16,212 posts, read 10,789,071 times
Reputation: 8442
Quote:
Originally Posted by coschristi View Post
I don't think many women will share my opinion but I feel like men treated women better in the past than they do now.

I think the right to vote needed to happen. Alot of the "recent" past; not so much, more propaganda inspired than anything.

I have read literally years worth of newspapers from the 1600's to early 1900's & the vibe I get from them is almost that women were held in high regard more so then than now.
On this, I think you are unaware of the status of women in society if you truly believe that modern history where a woman won the right to work even if she had young children and a husband, to have a bank account in her own name, to vote (which you mentioned), to be pregnant and be able to work until she feels she needs to go on leave, to not have to put up with the sexual advances of her employers and others, etc., were not big things in the lives of women.
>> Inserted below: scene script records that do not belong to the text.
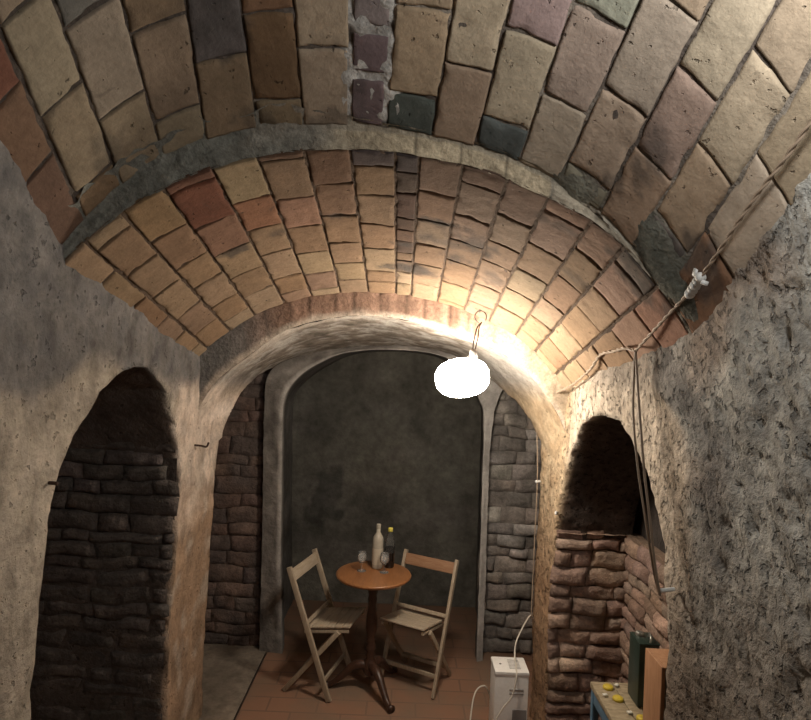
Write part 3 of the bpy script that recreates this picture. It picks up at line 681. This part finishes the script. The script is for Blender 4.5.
def wine_glass(x, y, label):
    t = thing('wine_glass', label, 'glass', (x, y, TZ), 0, 'stem glasses on the table')
    mb = MB(); mb.lathe([(.0045, .052), (.016, .056), (.027, .068), (.031, .085), (.029, .105), (.026, .125), (.0245, .1245), (.0275, .104), (.0295, .086), (.0255, .07), (.015, .0585), (.0005, .055)], n=28); mb.build('bowl', M['glass'], t)
    mb = MB(); mb.lathe([(.0048, .053), (.0035, .045), (.0035, .012), (.006, .006)], n=14); mb.build('stem', M['glass'], t)
    mb = MB(); mb.lathe([(.006, .006), (.02, .004), (.029, .0025), (.029, .0008), (.0005, .0008)], n=28); mb.build('foot', M['glass'], t)
wine_glass(-.228, 3.895, 'stem glass on the left of the table top, apart from the bottles')
wine_glass(-.081, 3.885, 'stem glass standing in front of the dark bottle')

# ---------------------------------------------------------------- folding chairs
def folding_chair(label, locxy, rz, rail_mat):
    t = thing('folding_chair', label, 'chair', (locxy[0], locxy[1], 0), rz, 'folding chairs at the table')
    hw = .195
    for s in (-1, 1):
        mb = MB(); mb.bar((s * hw, .155, 0.006), (s * hw, -.15, .80), .02, .034); mb.build('front_leg', M['pale_wood'], t)
        mb = MB(); mb.bar((s * (hw - .024), .19, .43), (s * (hw - .024), -.165, .006), .018, .03); mb.build('rear_leg', M['pale_wood'], t)
    mb = MB(); mb.box((0, -.130, .745), (2 * hw - .02, .016, .075), Matrix.Rotation(math.radians(21), 3, 'X'), bev=.004); mb.build('back_rail', rail_mat, t)
    mb = MB(); mb.box((0, -.020, .462), (2 * hw - .02, .014, .024), Matrix.Rotation(math.radians(21), 3, 'X'), bev=.003); mb.build('lower_back_rail', M['pale_wood'], t)
    mb = MB(); rt = Matrix.Rotation(math.radians(9), 3, 'X')
    for k in range(6):
        mb.box(Vector((0, 0, .425)) + rt @ Vector((0, -.025 + .052 * k, 0)), (2 * hw - .075, .049, .013), rt, bev=.003)
    mb.build('seat', M['seat_wood'], t)
    for s in (-1, 1): mb = MB(); mb.box(Vector((s * (hw - .05), .10, .412)), (.016, .30, .018), rt, bev=.002); mb.build('seat_rail', M['pale_wood'], t)
    mb = MB(); mb.box((0, -.1, .085), (2 * hw - .06, .014, .026), bev=.003); mb.build('stretcher', M['pale_wood'], t)
    mb = MB(); mb.box((0, .11, .12), (2 * hw - .02, .014, .026), bev=.003); mb.build('stretcher', M['pale_wood'], t)
    return t
folding_chair('folding wooden chair with reddish back rail, right of the round table', (.165, 4.03), math.radians(152), M['rail_wood'])
folding_chair('pale folding wooden chair turned sideways, left of the round table', (-.485, 3.945), math.radians(-105), M['seat_wood'])

# ---------------------------------------------------------------- white dehumidifier by the right pier
HX, HY, HH = .64, 3.285, .50
t = thing('dehumidifier', 'white box dehumidifier standing on the floor beside the right pillar', 'dehumidifier', (HX, HY, 0))
mb = MB(); mb.box((0, 0, .245), (.182, .165, .47), bev=.012); b_ = mb.build('body', M['white'], t, sharp=40)
mb = MB(); mb.box((0, 0, .487), (.186, .169, .026), bev=.009); tp_ = mb.build('top_panel', M['white'], t, sharp=40)
mb = MB()
for k in range(7): mb.box((.022, -.045 + .015 * k, .5005), (.06, .007, .002))
mb.build('top_vent', M['lgrey'], tp_)
mb = MB(); mb.lathe([(.0005, .0025), (.006, .0025), (.007, 0)], (-.052, 0, .5), 14); mb.build('button', M['grey'], tp_)
mb = MB(); mb.box((.025, -.0835, .405), (.075, .003, .012)); mb.box((.025, -.0835, .385), (.075, .003, .008)); mb.build('front_vent', M['lgrey'], b_)
mb = MB(); mb.box((.045, -.0835, .20), (.075, .004, .20), bev=.001); mb.build('tank_window', M['grey'], b_)
# its cord, looped over the top
mb = MB(); pts = [(.70, 3.60, .47), (.72, 3.55, .60), (.70, 3.42, .57), (.675, 3.33, .52), (.665, 3.24, .513), (.66, 3.19, .475), (.64, 3.185, .38), (.59, 3.183, .31), (.545, 3.175, .22), (.50, 3.14, .08), (.47, 3.05, .012), (.44, 3.12, .012), (.43, 3.24, .14), (.46, 3.33, .30), (.52, 3.37, .33), (.56, 3.40, .25)]
pts[0] = (.835, 3.62, .62); pts[1] = (.80, 3.58, .64)
mb.tube(smooth_path(pts, 8), .0042, 8); c = mb.build('power_cord', M['wcable'], None); tag(c, 'white power cord looped over the dehumidifier beside the pillar', 'cord')

# ---------------------------------------------------------------- cables on the right
def cable(name, paths, rad, mat, label, twisted=False, parts=None):
    t = thing(name, label, 'cable', paths[0][0])
    o = Vector(paths[0][0])
    for p in paths:
        sp = [q - o for q in smooth_path(p, 12)]
        if twisted:
            for k in (0, 1):
                mb = MB(); mb.tube(twist(sp, rad * .9, 11, k * PI), rad, 7); mb.build('strand', mat, t)
        else:
            mb = MB(); mb.tube(sp, rad, 8); mb.build('strand', mat, t)
    return t, o
main = [(.86, .25, 3.40), (.885, .8, 3.05), (.885, 1.22, 2.788), (.883, 1.409, 2.668), (.872, 1.538, 2.585), (.866, 1.679, 2.485), (.862, 1.769, 2.425), (.86, 1.817, 2.392), (.858, 1.95, 2.335), (.858, 2.1, 2.272), (.86, 2.25, 2.21)]
t, o = cable('twisted_cable', [main], .0035, M['cable'], 'brown twisted cable running down along the edge of the upper brick vault', True)
mb = MB()
for k in range(5):
    a = Vector((.862, 1.775 + .016 * k, 2.421 - .0105 * k)) - o
    mb.lathe([(.0005, -.010), (.013, -.010), (.016 - .002 * (k % 2), 0), (.013, .010), (.0005, .010)], a, 14, Matrix.Rotation(math.radians(123 + 8 * (k % 2 - .5)), 3, 'X'))
mb.box(Vector((.852, 1.79, 2.437)) - o, (.006, .018, .022), Matrix.Rotation(.5, 3, 'X')); mb.box(Vector((.867, 1.76, 2.403)) - o, (.02, .006, .012), Matrix.Rotation(.3, 3, 'Y'))
mb.build('tape_wrap', M['tape'], t)
br = [(.86, 2.25, 2.21), (.852, 2.33, 2.222), (.845, 2.45, 2.211), (.836, 2.58, 2.197), (.835, 2.72, 2.13), (.832, 2.98, 2.052), (.822, 3.2, 2.005), (.81, 3.40, 1.955), (.80, 3.58, 1.93), (.79, 3.66, 1.935)]
cable('twisted_cable', [br], .0040, M['cable'], 'twisted cable swagged above the right niche towards the pillar', True)
cable('hanging_cable', [[(.86, 2.25, 2.212), (.855, 2.20, 2.08), (.855, 2.165, 1.96), (.855, 2.11, 1.788), (.857, 2.05, 1.63), (.862, 2.0, 1.478), (.87, 1.975, 1.40)],
                        [(.86, 2.25, 2.212), (.853, 2.235, 2.08), (.85, 2.215, 1.96), (.85, 2.155, 1.788), (.855, 2.085, 1.63), (.862, 2.02, 1.478), (.87, 1.98, 1.40)]], .0045, M['bcable'], 'pair of brown cables hanging down the edge of the right niche')
cable('thin_wire', [[(.79, 3.66, 1.935), (.80, 3.64, 1.85), (.815, 3.63, 1.7), (.825, 3.62, 1.44), (.822, 3.615, 1.0), (.818, 3.60, .62)], [(.79, 3.66, 1.935), (.808, 3.63, 1.91), (.80, 3.60, 1.93)]], .0032, M['cable'], 'thin pale wire running straight down the inner edge of the right pillar')
def peg(name, pts, r, mat, label, cat):
    mb = MB(); o = Vector(pts[0]); mb.tube([Vector(p) - o for p in smooth_path(pts, 5)], r, 8); ob = mb.build(name, mat); ob.location = o; tag(ob, label, cat); return ob
peg('bent_nail', [(-1.13, 3.20, 1.640), (-1.075, 3.20, 1.638), (-1.045, 3.21, 1.632), (-1.035, 3.215, 1.655)], .0055, M['iron'], 'bent rusty nail sticking out of the left pillar', 'nail')
peg('short_nail', [(-1.14, 1.90, 1.705), (-1.11, 1.90, 1.704), (-1.085, 1.90, 1.703)], .006, M['iron'], 'short dark nail in the left wall at the edge of the dark niche', 'nail')
peg('wall_plug', [(.92, 1.985, 1.42), (.89, 1.98, 1.418), (.872, 1.978, 1.416)], .007, M['tape'], 'white plug where the two hanging cables end', 'plug')
peg('white_peg', [(.885, 3.30, 1.345), (.85, 3.255, 1.35), (.835, 3.20, 1.353)], .006, M['tape'], 'small white peg on the edge of the right niche above the rubble ledge', 'peg')
peg('wire_clip', [(.845, 3.63, 1.44), (.815, 3.615, 1.44)], .009, M['tape'], 'small white clip holding the wire on the right pillar', 'clip')

# ---------------------------------------------------------------- corner by the right niche: blue-legged stand with lids, tin and wooden box
BZ = .72
t = thing('small_table', 'narrow blue-legged table with a worn board top inside the right niche', 'table', (1.05, 2.45, 0))
bx = lambda x, y, z: Vector((x - 1.05, y - 2.45, z))
mb = MB()
for k in range(3): mb.box(bx(.945 + .098 * k, 2.44, BZ - .0125), (.095, .56, .025), bev=.003)
mb.build('table_top', M['board_wood'], t)
for (x, y) in ((.915, 2.70), (.915, 2.18), (1.17, 2.70), (1.17, 2.18)):
    mb = MB(); mb.bar(bx(x, y, 0), bx(x, y, BZ - .026), .028, .028, bev=.003); mb.build('leg', M['blue'], t)
mb = MB(); mb.box(bx(.910, 2.44, BZ - .055), (.012, .50, .055), bev=.002); mb.build('apron', M['blue'], t)
mb = MB(); mb.box(bx(1.04, 2.706, BZ - .055), (.24, .012, .055), bev=.002); mb.build('apron', M['blue'], t)
def lid(x, y, label):
    t = thing('jar_lid', label, 'lid', (x, y, BZ), 0, 'yellow lids on the small table')
    mb = MB(); mb.lathe([(.0005, .013), (.019, .013), (.0215, .011), (.023, .007), (.023, .0005), (.0005, .0005)], n=26); mb.build('rim', M['yellow'], t)
    mb = MB(); mb.lathe([(.0005, .0138), (.014, .0138), (.015, .0128)], n=22); mb.build('disc', M['yellow'], t)
lid(.96, 2.665, 'yellow lid at the far end of the blue-legged table')
lid(.972, 2.575, 'yellow lid in the middle of the blue-legged table')
lid(1.02, 2.435, 'yellow lid at the near end of the blue-legged table by the wooden box')
def scrap(x, y, a, label):
    mb = MB(); mb.box((0, 0, .006), (.022, .016, .008), bev=.003); o = mb.build('white_scrap', M['paper']); o.location = (x, y, BZ + .0005); o.rotation_euler = (0, 0, a); tag(o, label, 'scrap', 'white scraps on the small table')
scrap(.925, 2.60, .3, 'white scrap beside the middle yellow lid, at the table edge')
scrap(1.005, 2.685, .8, 'white scrap beside the far yellow lid')
scrap(.985, 2.475, .2, 'white scrap beside the near yellow lid')
t = thing('oil_tin', 'tall dark green tin standing on the blue-legged table behind the wooden box', 'tin', (1.075, 2.575, BZ))
mb = MB(); mb.box((0, 0, .135), (.086, .115, .265), bev=.008); mb.build('body', M['green'], t, sharp=40)
mb = MB(); mb.box((0, 0, .268), (.088, .117, .006), bev=.0025); tr_ = mb.build('top_rim', M['green'], t)
mb = MB(); mb.lathe([(.016, .27), (.016, .284), (.014, .287), (.0005, .287)], (-.012, .025, 0), 18); mb.build('cap', M['steel'], tr_)
mb = MB(); mb.tube(smooth_path([(.006, -.045, .271), (.01, -.04, .29), (.018, -.005, .295), (.02, .01, .273)], 5), .004, 7); mb.build('handle', M['steel'], tr_)
t = thing('wooden_box', 'orange wooden box standing on end at the near end of the table', 'box', (1.055, 2.26, BZ))
mb = MB(); mb.box((-.068, 0, .17), (.014, .15, .34), bev=.002); mb.box((.068, 0, .17), (.014, .15, .34), bev=.002); mb.box((0, 0, .334), (.122, .15, .012), bev=.002); mb.box((0, 0, .007), (.122, .15, .012), bev=.002); mb.build('frame', M['crate_wood'], t)
mb = MB(); mb.box((0, .071, .17), (.122, .007, .314)); mb.build('back_panel', M['board_wood'], t)
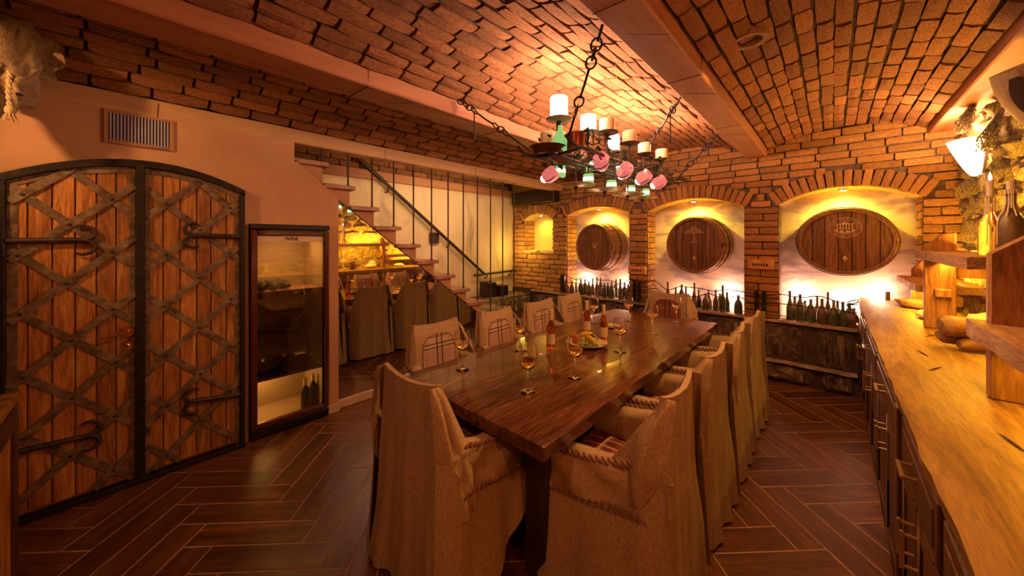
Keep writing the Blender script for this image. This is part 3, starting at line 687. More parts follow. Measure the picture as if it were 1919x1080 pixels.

Just like today's media does not give a 100% accurate depiction of any demographic, neither did newspapers of the 1600s to the early 1900s an epoch where women and girls weren't even educated in school. Many women had to sue in the 1950s to even attend specific schools.

Your post reminded me of Florynce Rae Kennedy, a black, female, civil rights lawyer. She applied to Columbia Law school in the late 1940s and was denied, not for being black, but because she was a woman. She had to threaten to sue for them to admit her.

Quote:
Originally Posted by The Dark Enlightenment View Post
LOL at people giving the OP of this thread more grief than the OP who asks about your favorite LGBT person.
On this, if the OP would have asked who our favorite male figure was in history and why, I think the OP would not have gotten as many negative responses. My favorite male figure in history is Frederick Douglass. One of the main reasons why I love him is because he was one of the first, prominent feminist and he just has an inspiration life.